**The request:**
Pictures are excluded. Copy exactly, and only, the lines from the one containing "Build this scene" through the one containing "bpy.data.objects.remove(o)", both ends included.

**Information supplied:**

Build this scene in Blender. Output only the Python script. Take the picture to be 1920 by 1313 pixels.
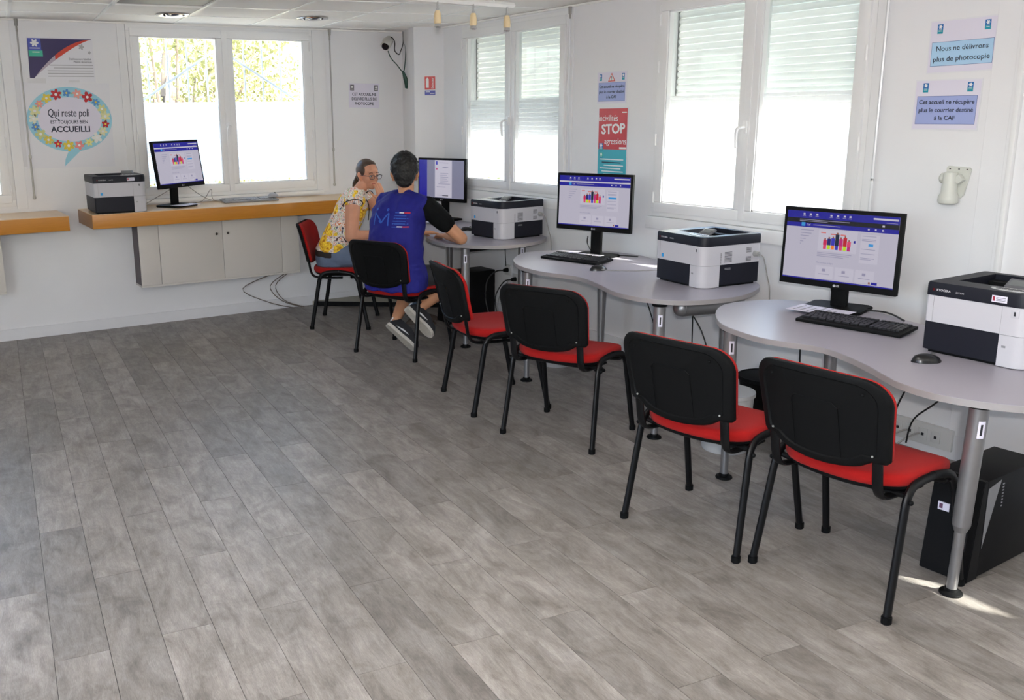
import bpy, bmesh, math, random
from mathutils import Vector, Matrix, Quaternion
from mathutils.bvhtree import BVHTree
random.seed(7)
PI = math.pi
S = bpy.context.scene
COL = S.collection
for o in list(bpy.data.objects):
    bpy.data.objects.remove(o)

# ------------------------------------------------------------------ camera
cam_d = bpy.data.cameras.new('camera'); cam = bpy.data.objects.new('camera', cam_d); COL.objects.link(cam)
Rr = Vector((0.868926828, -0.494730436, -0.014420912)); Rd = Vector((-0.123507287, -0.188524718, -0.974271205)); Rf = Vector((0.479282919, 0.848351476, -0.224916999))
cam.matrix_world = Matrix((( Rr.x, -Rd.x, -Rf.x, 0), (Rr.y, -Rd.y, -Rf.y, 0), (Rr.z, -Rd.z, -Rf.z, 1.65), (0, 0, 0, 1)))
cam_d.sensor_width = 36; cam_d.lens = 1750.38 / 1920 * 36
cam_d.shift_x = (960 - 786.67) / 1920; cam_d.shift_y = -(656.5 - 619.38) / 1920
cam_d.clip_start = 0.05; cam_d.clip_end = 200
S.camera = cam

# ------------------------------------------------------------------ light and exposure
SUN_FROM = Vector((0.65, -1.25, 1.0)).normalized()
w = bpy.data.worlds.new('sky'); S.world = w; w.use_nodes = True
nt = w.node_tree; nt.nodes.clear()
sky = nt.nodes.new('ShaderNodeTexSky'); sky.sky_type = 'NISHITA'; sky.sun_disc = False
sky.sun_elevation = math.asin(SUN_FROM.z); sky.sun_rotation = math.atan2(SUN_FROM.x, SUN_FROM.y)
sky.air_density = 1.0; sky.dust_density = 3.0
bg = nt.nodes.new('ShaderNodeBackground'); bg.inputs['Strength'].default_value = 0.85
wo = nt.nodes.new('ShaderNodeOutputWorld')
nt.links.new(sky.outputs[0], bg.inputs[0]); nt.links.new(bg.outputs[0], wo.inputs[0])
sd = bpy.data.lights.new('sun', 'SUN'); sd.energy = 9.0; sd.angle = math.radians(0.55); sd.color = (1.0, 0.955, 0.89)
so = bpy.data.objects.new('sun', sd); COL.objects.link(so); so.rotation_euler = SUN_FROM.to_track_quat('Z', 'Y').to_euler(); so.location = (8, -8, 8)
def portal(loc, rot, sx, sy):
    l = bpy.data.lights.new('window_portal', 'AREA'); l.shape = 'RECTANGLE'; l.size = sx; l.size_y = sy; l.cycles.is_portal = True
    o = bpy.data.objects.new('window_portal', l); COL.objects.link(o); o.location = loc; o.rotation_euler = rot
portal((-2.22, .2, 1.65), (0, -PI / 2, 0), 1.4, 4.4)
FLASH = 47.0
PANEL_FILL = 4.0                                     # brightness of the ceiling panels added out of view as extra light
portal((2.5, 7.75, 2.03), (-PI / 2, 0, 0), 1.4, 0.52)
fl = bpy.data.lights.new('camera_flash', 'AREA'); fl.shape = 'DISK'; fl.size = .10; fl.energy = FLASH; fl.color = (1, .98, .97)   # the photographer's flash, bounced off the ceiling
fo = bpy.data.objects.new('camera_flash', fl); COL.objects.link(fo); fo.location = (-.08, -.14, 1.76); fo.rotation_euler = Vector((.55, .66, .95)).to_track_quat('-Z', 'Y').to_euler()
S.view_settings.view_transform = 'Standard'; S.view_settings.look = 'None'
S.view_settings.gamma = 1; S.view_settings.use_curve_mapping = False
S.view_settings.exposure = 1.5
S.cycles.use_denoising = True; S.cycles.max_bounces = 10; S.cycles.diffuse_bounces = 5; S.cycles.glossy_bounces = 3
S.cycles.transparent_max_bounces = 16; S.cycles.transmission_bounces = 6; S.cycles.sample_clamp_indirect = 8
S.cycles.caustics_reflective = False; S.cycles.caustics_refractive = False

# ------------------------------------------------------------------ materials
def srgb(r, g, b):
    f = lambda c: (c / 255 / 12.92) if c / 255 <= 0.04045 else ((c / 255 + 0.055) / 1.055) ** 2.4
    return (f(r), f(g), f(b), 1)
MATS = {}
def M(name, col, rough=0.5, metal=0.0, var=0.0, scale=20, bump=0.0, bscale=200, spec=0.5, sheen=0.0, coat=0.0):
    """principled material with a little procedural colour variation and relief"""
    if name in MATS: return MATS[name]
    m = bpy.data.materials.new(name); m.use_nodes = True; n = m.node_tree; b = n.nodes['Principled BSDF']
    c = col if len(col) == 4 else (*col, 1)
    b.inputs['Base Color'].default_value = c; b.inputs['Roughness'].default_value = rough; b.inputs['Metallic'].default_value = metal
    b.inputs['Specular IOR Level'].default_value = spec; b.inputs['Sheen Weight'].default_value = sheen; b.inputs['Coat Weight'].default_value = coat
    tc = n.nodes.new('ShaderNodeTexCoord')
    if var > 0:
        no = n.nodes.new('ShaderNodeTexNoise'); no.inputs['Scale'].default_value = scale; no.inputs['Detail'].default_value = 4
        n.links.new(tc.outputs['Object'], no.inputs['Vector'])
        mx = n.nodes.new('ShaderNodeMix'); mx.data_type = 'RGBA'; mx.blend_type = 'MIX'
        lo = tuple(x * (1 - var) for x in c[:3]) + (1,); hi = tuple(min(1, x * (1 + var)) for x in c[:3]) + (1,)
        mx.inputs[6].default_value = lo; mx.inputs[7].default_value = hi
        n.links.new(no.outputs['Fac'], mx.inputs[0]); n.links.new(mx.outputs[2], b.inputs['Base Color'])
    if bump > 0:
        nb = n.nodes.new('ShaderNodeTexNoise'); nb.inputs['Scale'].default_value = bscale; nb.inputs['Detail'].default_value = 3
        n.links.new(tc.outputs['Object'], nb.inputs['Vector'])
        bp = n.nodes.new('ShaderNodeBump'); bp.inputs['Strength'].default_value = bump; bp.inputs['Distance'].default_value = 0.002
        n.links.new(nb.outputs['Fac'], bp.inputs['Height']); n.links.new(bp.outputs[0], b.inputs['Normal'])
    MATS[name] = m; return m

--

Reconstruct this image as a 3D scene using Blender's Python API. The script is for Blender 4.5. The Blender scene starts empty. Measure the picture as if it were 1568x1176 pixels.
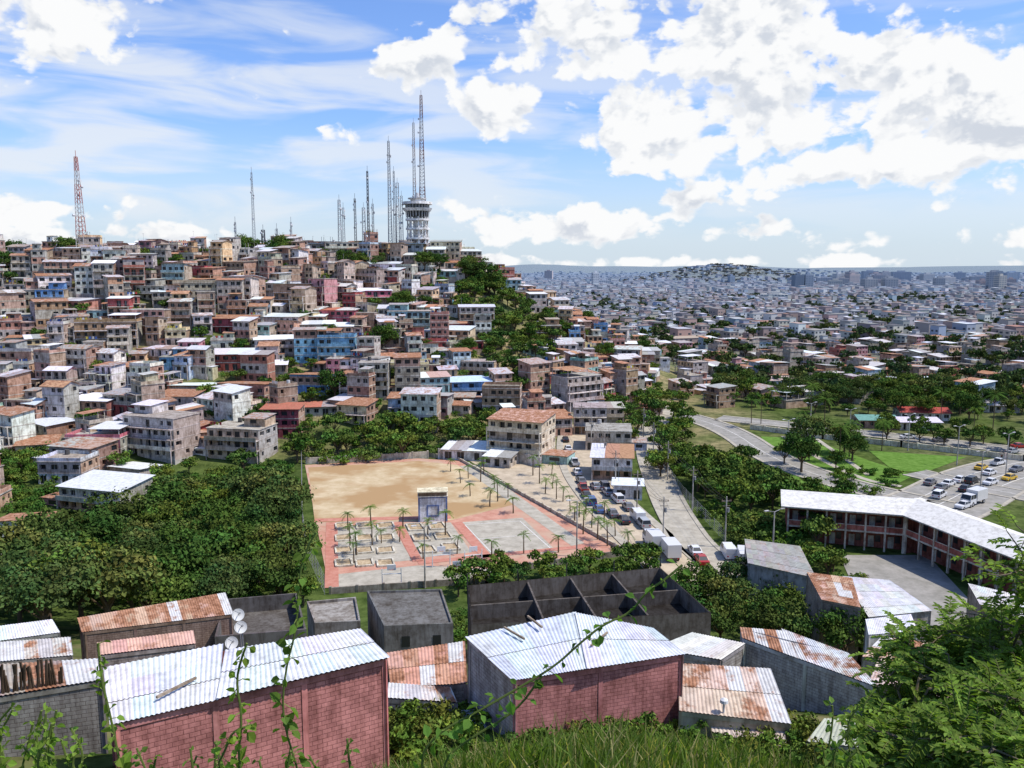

**Exercise output:**
Build this scene in Blender. Output only the Python script. Take the picture to be 1920 by 1313 pixels.
import bpy, bmesh, math, random
from mathutils import Vector, Matrix, Quaternion
from mathutils.bvhtree import BVHTree
random.seed(7)
PI = math.pi
S = bpy.context.scene
COL = S.collection
for o in list(bpy.data.objects):
    bpy.data.objects.remove(o)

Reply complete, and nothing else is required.